Au moment où certains historiens spécialistes de l’Antiquité s’inscrivent dans les pas d’un Boucheron pour remettre en cause la continuité historique de l’héritage européen, il est tout à fait réconfortant de voir Michel De Jaeghere accomplir un choix différent, en valorisant au contraire l’apport des Anciens dans la construction de notre identité.
Journaliste d’un exceptionnel talent, l’auteur du Cabinet des Antiques et de La mélancolie d’Athéna a depuis longtemps fait ses preuves au Spectacle du monde et dans les deux suppléments du Figaro qu’il dirige. Combinant une vaste culture historique et littéraire avec une curiosité insatiable et une exigence intellectuelle exemplaire, il a engagé, depuis maintenant une trentaine d’années, un itinéraire personnel qui lui a permis de bâtir – à travers l’aventure exemplaire des Universités d’été de Renaissance catholique et avec ses nombreux travaux historiques – une œuvre qui comptera à coup sûr parmi les plus fécondes de celles produites par sa génération. Il apparaîtra sans doute, avec le recul du temps, comme l’un des artisans précieux de la recomposition intellectuelle venue barrer la route à la grande déconstruction engagée dans la foulée du grand carnaval soixante-huitard.
Il nous a déjà donné, il y a quelques années – avec Les derniers jours : La fin de l’empire romain d’Occident – une puissante réflexion, solidement documentée, consacrée au grand débat relatif au déclin de l’Empire romain. Rien de surprenant, donc, à ce qu’il approfondisse son exploration du passé antique dans ses deux derniers ouvrages. Ce domaine d’intérêt n’est pas complètement nouveau pour lui puisque c’est dès l’enfance et l’adolescence, à travers l’apprentissage du latin et de l’Histoire ancienne encore pratiqués à l’époque dans le premier cycle de l’enseignement secondaire, qu’il a découvert les grands récits épiques rapportés par l’Épitomé et par le De viris illustribus. Comme des générations d’élèves, il a été enchanté par le souffle épique de l’Iliade et par l’évocation des héros de la Tradition romaine. Juriste de formation plus qu’historien, il n’en a pas moins eu l’occasion de se familiariser avec les grands auteurs latins, de Cicéron à Sénèque, et s’il n’a pas étudié le grec au lycée, il a succombé aux charmes de l’Hellade et de ses paysages inspirés. Ce parcours intellectuel devenu aujourd’hui original – dans le contexte du grand effondrement des traditionnelles « humanités » – il l’a accompli en excellente compagnie, celle de plusieurs générations d’historiens et d’auteurs qui ont été, au fil des générations, des initiateurs exemplaires, de Gaston Boissier à Jacqueline de Romilly en passant par Pierre Grimal. Les hasards d’une carrière journalistique bien remplie l’ont également ramené régulièrement sur les traces des Anciens – du hors-série du Spectacle du monde consacré à l’exposition « L’Europe au temps d’Ulysse » au tout récent dossier du Figaro Histoire portant sur Les sources de la civilisation occidentale ; Ce que nous devons à l’Antiquité gréco-romaine – et c’est donc avec un lourd bagage de savoirs et de réflexions qu’il a pu entreprendre de nous proposer l’excellente synthèse correspondant au Cabinet des Antiques et à La Mélancolie d’Athéna.

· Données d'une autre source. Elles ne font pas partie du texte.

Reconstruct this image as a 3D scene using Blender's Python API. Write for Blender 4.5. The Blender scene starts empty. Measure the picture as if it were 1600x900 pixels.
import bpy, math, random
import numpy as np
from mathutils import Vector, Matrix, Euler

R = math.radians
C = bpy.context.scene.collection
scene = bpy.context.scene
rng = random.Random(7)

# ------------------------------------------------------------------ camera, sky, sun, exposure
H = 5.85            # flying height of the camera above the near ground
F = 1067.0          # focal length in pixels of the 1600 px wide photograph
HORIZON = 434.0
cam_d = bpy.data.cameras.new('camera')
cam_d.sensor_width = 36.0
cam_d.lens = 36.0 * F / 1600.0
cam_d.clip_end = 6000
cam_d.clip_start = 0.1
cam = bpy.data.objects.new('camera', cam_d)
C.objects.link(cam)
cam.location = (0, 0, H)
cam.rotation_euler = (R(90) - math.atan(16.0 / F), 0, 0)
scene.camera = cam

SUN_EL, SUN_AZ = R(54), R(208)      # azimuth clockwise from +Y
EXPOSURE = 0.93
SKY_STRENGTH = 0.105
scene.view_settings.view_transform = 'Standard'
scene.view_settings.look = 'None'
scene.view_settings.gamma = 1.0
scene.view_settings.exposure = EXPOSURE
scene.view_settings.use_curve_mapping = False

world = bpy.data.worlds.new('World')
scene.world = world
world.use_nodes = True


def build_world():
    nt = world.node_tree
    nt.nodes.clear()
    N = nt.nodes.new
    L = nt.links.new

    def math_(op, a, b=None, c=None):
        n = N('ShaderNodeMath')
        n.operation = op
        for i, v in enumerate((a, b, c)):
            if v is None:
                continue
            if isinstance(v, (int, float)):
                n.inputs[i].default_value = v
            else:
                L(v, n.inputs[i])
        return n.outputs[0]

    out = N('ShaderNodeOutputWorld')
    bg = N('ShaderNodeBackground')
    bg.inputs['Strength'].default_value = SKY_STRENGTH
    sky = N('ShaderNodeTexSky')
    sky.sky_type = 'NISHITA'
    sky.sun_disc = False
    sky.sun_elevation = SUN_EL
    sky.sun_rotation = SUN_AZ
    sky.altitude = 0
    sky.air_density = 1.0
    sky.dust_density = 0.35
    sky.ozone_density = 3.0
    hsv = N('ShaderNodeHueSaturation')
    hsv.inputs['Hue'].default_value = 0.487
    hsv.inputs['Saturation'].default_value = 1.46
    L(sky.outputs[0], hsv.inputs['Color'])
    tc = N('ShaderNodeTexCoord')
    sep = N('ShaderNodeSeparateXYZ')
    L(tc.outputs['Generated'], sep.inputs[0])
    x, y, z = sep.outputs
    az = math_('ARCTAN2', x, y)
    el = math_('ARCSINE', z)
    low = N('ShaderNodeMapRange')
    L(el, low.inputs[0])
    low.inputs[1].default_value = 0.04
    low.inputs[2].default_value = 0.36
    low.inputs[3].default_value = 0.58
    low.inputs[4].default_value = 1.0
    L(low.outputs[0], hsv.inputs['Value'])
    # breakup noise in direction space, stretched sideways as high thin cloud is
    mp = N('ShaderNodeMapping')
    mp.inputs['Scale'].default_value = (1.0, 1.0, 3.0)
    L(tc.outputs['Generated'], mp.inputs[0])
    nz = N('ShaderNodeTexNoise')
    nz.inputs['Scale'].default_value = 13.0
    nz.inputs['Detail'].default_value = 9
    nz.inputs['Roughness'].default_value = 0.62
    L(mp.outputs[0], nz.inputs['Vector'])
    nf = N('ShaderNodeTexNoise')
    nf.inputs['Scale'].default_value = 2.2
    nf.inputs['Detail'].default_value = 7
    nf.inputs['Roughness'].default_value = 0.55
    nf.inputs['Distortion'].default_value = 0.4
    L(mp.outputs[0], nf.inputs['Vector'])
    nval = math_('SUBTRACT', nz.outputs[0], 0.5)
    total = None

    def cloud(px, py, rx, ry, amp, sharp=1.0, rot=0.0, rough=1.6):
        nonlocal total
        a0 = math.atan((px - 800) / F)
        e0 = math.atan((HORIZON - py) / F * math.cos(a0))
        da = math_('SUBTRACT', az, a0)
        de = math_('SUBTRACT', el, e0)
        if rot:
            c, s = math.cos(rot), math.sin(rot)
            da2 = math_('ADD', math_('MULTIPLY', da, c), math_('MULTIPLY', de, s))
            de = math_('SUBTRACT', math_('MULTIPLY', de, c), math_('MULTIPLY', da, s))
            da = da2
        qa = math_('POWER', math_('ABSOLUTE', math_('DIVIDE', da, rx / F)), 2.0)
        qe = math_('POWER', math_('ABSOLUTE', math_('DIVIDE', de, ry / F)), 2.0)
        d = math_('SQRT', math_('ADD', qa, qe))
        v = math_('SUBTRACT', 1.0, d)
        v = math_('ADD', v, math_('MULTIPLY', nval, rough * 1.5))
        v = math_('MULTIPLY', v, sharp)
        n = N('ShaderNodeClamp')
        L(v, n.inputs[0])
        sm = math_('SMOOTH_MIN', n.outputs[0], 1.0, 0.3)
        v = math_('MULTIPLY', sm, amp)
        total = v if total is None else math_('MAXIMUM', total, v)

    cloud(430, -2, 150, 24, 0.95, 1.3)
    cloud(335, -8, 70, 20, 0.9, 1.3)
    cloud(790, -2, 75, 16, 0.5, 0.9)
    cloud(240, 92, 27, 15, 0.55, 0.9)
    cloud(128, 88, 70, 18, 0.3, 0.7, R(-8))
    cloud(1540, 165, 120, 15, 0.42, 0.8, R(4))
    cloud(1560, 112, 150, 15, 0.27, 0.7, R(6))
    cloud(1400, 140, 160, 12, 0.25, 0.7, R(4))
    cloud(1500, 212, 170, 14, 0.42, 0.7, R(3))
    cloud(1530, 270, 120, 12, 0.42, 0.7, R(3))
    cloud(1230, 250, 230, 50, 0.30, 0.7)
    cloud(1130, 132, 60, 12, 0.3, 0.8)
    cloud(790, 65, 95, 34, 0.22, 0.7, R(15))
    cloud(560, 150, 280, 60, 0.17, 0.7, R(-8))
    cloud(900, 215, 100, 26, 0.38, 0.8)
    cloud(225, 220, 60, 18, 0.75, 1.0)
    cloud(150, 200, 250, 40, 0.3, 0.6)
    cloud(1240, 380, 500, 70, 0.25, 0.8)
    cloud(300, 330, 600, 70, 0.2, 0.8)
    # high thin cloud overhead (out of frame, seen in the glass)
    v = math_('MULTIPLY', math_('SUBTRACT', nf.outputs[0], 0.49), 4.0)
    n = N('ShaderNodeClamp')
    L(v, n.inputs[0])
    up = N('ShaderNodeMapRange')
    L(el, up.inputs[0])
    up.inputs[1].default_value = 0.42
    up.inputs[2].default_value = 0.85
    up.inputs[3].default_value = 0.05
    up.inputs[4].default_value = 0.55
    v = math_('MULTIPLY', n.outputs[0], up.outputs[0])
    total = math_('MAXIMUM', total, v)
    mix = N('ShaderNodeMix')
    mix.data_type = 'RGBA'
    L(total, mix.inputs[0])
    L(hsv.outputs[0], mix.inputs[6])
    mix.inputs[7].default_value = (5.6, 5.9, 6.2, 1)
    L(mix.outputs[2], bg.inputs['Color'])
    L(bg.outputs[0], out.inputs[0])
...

Il s’y penche sur la continuité politique et anthropologique qu’il est possible d’établir entre ce passé apparemment si lointain et nos débats contemporains. La nature de l’oligarchie et celle de la démocratie, les analogies qu’il est possible d’établir entre la situation des anciennes cités grecques et la géopolitique contemporaine sont admirablement mises en lumière. Ainsi le rapprochement éclairant réalisé entre la Ligue de Délos, instrument de l’impérialisme athénien, et l’actuelle alliance atlantique sous hégémonie américaine. On retiendra également une réflexion originale sur l’octroi très restrictif de la citoyenneté athénienne et sur l’extension irréversible de la citoyenneté romaine, parallèle à l’extension continue de l’Empire et à l’assimilation progressive des élites provinciales dans l’espace de la Romanité.
La solidité de l’information, la densité de la réflexion et la clarté didactique de l’exposé font de ces deux ouvrages, tous deux publiés aux éditions des Belles Lettres, des outils précieux pour révéler aux esprits curieux qui n’ont pas eu la chance de bénéficier d’un enseignement classique traditionnel la richesse d’un passé bimillénaire qui peut nous permettre d’échapper aux mirages de la société technicienne et de renouer avec les sources toujours vivantes de notre identité européenne. Au moment où celle-ci paraît menacée de dissolution dans un Grand Tout déraciné et cosmopolite, les précieux livres de Michel De Jaeghere sont d’indispensables compagnons de route.